Clipboard use is convenient but risky. Other applications, browser extensions, clipboard managers, remote desktop tools, and malware may be able to read clipboard contents.

The app warns before copying a seed phrase. Even with that warning, the safest practice is to avoid copying:

• Seed phrases (whether typed, imported, or generated)
• BIP39 passphrases
• Private keys
• WIF keys
• Raw hex private keys for account-based coins
• Extended private keys
• Encrypted seed backup passwords

The hidden-seed workflow (covering both imported .arc seeds and newly generated mnemonics) reduces accidental display, but it does not protect against software that can inspect process memory or capture the screen.

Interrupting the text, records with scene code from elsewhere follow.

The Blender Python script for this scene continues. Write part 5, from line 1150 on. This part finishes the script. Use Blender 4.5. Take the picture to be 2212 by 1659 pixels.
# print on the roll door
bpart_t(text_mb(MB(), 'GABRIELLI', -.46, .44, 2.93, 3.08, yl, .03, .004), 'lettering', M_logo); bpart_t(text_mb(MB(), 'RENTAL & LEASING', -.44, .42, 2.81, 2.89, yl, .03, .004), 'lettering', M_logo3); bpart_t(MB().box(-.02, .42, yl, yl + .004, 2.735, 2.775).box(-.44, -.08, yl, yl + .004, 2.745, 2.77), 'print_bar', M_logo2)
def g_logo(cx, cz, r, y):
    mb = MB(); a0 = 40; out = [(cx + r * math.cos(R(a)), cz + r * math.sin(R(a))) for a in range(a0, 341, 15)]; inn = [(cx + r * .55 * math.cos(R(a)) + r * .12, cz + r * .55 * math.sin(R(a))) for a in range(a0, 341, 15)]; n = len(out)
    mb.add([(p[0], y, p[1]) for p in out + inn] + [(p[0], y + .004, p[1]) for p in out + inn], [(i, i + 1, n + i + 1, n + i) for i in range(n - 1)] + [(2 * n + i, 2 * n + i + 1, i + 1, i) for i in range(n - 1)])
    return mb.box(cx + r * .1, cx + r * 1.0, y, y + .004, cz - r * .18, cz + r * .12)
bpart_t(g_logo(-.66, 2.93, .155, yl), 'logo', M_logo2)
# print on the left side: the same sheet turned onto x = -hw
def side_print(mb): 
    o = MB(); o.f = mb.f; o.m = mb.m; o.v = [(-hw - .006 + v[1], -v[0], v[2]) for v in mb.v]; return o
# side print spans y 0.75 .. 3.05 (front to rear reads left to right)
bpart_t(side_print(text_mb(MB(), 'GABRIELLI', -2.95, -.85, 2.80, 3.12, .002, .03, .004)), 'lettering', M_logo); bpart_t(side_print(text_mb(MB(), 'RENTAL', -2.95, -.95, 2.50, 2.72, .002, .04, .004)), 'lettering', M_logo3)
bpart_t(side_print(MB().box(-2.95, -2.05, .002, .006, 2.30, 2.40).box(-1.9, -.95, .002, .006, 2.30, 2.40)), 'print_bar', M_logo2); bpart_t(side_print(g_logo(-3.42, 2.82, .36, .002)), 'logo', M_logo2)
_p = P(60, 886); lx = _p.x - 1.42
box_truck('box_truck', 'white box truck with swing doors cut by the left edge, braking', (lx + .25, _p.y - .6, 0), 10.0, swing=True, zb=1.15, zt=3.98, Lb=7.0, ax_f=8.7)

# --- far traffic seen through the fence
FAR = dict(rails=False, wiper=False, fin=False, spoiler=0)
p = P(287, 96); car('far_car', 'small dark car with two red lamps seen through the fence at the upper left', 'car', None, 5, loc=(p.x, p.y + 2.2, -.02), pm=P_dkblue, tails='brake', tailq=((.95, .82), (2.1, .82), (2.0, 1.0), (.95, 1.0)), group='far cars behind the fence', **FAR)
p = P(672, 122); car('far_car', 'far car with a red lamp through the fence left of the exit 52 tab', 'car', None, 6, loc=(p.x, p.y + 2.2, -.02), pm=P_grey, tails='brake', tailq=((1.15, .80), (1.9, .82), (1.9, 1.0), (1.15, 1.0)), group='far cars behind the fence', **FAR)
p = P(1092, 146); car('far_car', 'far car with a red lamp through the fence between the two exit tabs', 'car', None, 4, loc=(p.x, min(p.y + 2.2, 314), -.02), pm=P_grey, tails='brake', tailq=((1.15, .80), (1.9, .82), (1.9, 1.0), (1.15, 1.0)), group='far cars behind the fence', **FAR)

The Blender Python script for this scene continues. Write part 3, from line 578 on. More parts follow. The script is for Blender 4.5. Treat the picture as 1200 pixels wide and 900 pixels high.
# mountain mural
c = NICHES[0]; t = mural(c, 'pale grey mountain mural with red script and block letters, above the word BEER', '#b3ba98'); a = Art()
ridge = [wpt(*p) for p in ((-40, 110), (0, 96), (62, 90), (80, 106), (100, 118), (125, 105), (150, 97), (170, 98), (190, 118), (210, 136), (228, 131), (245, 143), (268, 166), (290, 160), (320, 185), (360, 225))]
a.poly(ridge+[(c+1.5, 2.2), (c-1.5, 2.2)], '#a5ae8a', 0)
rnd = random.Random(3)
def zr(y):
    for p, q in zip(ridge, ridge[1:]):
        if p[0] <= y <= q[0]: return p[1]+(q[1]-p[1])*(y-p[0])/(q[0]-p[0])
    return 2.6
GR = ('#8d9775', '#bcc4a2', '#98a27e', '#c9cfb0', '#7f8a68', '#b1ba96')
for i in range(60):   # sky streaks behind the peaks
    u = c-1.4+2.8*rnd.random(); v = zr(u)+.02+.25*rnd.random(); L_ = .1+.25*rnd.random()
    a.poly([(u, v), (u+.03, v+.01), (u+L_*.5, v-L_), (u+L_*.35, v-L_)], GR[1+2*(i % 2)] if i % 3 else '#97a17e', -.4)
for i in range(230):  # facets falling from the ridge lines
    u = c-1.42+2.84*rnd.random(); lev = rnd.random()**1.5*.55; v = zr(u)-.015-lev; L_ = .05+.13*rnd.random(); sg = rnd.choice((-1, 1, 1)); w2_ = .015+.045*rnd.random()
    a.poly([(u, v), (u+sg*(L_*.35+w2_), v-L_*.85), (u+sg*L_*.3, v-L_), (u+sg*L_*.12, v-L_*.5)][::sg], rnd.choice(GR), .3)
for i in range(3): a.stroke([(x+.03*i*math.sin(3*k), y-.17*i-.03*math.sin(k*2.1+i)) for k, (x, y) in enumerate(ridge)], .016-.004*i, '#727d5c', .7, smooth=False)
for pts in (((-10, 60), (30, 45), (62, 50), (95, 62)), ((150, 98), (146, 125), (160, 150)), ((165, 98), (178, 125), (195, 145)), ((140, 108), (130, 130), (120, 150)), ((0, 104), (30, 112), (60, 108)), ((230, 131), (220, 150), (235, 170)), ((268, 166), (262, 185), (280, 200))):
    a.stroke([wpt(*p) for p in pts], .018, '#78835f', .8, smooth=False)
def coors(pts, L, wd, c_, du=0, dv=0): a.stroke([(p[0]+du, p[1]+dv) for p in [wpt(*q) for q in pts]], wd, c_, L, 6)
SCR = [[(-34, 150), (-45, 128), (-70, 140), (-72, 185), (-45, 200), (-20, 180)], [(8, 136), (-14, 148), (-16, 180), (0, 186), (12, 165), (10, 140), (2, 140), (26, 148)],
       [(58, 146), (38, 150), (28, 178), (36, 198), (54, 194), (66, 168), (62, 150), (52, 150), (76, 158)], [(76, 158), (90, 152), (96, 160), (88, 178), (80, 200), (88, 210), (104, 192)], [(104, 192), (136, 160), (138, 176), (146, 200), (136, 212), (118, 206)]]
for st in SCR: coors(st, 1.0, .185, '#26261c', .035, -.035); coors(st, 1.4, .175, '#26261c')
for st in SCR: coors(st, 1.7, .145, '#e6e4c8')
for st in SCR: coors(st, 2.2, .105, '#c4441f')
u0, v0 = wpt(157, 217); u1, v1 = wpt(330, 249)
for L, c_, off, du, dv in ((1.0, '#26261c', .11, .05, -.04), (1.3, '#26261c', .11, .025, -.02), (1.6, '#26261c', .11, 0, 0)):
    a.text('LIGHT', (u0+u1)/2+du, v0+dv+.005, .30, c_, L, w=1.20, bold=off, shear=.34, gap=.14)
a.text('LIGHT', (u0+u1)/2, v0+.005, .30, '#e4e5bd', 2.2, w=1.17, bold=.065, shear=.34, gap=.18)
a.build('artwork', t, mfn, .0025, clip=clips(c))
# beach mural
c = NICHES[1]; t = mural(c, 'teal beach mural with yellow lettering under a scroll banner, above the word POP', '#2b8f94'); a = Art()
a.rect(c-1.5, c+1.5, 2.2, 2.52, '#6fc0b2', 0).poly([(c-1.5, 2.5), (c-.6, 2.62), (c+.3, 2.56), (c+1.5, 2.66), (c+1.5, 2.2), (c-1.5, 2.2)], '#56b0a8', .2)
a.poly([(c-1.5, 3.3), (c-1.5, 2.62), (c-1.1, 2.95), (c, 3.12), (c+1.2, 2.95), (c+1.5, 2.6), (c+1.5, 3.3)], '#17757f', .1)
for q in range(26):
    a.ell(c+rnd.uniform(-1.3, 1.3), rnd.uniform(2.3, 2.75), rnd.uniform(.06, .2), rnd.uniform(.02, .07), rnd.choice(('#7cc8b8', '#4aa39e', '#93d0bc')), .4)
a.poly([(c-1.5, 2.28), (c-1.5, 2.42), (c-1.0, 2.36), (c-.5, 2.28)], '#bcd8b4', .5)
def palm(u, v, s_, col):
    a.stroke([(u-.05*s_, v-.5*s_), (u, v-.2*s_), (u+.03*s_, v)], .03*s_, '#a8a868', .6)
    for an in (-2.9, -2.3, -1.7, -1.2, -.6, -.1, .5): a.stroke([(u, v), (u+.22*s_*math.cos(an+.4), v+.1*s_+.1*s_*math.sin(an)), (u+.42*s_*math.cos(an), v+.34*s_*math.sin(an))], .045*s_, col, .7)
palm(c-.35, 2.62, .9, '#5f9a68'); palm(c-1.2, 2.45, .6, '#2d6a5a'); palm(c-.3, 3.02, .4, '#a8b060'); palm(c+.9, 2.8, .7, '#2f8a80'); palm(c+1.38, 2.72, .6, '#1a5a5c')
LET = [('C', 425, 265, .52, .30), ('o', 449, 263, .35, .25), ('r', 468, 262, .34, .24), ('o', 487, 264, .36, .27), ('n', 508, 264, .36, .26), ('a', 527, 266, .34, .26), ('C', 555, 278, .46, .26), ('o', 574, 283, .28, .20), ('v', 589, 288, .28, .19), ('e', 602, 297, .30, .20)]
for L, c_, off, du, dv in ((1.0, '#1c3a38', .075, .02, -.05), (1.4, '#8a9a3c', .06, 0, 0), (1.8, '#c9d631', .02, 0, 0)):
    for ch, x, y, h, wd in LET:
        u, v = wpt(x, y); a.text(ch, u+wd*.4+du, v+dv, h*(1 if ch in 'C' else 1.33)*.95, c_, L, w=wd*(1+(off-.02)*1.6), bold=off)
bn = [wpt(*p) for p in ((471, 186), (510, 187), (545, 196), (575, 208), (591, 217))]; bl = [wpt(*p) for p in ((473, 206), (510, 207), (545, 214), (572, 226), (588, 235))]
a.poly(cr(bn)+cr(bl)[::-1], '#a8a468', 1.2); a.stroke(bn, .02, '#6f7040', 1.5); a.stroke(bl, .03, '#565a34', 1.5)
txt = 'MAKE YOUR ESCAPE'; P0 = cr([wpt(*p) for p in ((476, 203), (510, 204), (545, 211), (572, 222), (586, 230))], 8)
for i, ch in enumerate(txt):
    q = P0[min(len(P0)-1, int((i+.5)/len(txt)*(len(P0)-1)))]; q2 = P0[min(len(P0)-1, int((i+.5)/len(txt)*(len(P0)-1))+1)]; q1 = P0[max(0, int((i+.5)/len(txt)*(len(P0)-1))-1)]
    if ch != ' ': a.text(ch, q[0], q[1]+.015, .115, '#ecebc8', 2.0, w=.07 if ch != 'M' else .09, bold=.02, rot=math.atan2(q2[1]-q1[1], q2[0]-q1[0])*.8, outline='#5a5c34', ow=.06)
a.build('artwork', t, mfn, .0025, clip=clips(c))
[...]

1. Download or transfer the latest project files.
2. Verify SHA256 hashes from the README, including installer or DMG hashes when using a packaged desktop build.
3. Move the files to a trusted offline machine.
4. Disconnect networking before opening the app.
5. Run validation, generation, or derivation.
6. Export only what you need.
7. Store exports on encrypted media.
8. Clear browser downloads, clipboard history, terminal history, and temporary files if applicable.
9. Power down the machine when finished.

Please report security issues responsibly. Do not publish exploit details in a public issue before maintainers have had a chance to investigate.

Include:

• A clear description of the issue
• Affected file or workflow
• Steps to reproduce
• Expected and actual behavior
• Potential impact
• Suggested fix, if you have one

If private vulnerability reporting is available for the repository, use it. Otherwise, contact the maintainer through the project's preferred private channel.

No recovery tool can make unsafe handling of seed material safe. Arculus Recovery is provided as-is. Users are responsible for running it in a trusted environment and protecting all seed phrases, passphrases, private keys, and exported files.